*Collected material*:
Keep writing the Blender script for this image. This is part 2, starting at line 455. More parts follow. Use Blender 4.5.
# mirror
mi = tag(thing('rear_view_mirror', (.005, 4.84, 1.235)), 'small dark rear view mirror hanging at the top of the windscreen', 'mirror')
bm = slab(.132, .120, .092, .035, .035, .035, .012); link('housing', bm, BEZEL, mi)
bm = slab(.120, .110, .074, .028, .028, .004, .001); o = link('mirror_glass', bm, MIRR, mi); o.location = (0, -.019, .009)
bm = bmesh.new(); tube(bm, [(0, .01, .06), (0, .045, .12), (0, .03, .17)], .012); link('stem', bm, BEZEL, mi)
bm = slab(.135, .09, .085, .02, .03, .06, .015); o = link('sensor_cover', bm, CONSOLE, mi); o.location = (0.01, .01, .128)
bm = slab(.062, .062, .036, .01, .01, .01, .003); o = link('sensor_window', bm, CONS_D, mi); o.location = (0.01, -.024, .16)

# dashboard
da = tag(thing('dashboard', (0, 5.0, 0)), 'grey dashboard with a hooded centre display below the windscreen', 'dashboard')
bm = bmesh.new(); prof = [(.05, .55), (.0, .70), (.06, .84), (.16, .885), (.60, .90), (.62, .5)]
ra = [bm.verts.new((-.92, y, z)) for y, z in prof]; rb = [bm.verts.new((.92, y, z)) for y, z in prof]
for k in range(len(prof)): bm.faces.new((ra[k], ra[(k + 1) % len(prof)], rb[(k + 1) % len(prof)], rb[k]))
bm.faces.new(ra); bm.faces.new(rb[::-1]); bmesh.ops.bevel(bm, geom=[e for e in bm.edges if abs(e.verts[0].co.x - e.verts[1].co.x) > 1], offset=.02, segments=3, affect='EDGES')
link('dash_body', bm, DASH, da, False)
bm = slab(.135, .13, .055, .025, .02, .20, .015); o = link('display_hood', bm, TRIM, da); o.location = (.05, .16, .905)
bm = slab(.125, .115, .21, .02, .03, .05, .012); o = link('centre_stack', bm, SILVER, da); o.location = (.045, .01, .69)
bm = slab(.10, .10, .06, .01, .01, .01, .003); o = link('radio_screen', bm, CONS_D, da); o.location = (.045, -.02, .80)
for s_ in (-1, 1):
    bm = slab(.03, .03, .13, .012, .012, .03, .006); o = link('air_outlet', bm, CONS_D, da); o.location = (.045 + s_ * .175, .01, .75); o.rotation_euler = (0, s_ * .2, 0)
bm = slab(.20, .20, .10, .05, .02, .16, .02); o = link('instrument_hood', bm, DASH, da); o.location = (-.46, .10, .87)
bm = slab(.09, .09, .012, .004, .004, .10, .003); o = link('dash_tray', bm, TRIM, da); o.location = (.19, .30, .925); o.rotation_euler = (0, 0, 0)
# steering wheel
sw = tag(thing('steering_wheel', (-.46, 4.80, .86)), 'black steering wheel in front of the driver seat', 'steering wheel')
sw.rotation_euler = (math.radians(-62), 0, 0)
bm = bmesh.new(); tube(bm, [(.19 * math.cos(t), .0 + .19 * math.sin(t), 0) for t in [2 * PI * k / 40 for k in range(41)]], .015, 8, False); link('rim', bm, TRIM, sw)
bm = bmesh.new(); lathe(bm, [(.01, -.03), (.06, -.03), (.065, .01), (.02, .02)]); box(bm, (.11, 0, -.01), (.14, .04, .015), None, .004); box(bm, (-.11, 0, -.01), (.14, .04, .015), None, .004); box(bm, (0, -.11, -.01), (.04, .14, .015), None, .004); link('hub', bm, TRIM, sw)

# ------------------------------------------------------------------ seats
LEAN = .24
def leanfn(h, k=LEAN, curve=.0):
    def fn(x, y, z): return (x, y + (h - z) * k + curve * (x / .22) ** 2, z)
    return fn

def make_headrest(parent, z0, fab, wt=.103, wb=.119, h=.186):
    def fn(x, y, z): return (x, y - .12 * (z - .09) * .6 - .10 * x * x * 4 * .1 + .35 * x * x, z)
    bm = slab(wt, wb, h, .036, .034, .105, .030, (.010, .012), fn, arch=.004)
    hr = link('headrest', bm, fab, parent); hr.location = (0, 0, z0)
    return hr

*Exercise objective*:
Copy the lines from the start of the data verbatim, stopping after the line containing "bm = slab(.062, .062, .036, .01, .01, .01, .003);".

*Exercise answer*:
Keep writing the Blender script for this image. This is part 2, starting at line 455. More parts follow. Use Blender 4.5.
# mirror
mi = tag(thing('rear_view_mirror', (.005, 4.84, 1.235)), 'small dark rear view mirror hanging at the top of the windscreen', 'mirror')
bm = slab(.132, .120, .092, .035, .035, .035, .012); link('housing', bm, BEZEL, mi)
bm = slab(.120, .110, .074, .028, .028, .004, .001); o = link('mirror_glass', bm, MIRR, mi); o.location = (0, -.019, .009)
bm = bmesh.new(); tube(bm, [(0, .01, .06), (0, .045, .12), (0, .03, .17)], .012); link('stem', bm, BEZEL, mi)
bm = slab(.135, .09, .085, .02, .03, .06, .015); o = link('sensor_cover', bm, CONSOLE, mi); o.location = (0.01, .01, .128)
bm = slab(.062, .062, .036, .01, .01, .01, .003); o = link('sensor_window', bm, CONS_D, mi); o.location = (0.01, -.024, .16)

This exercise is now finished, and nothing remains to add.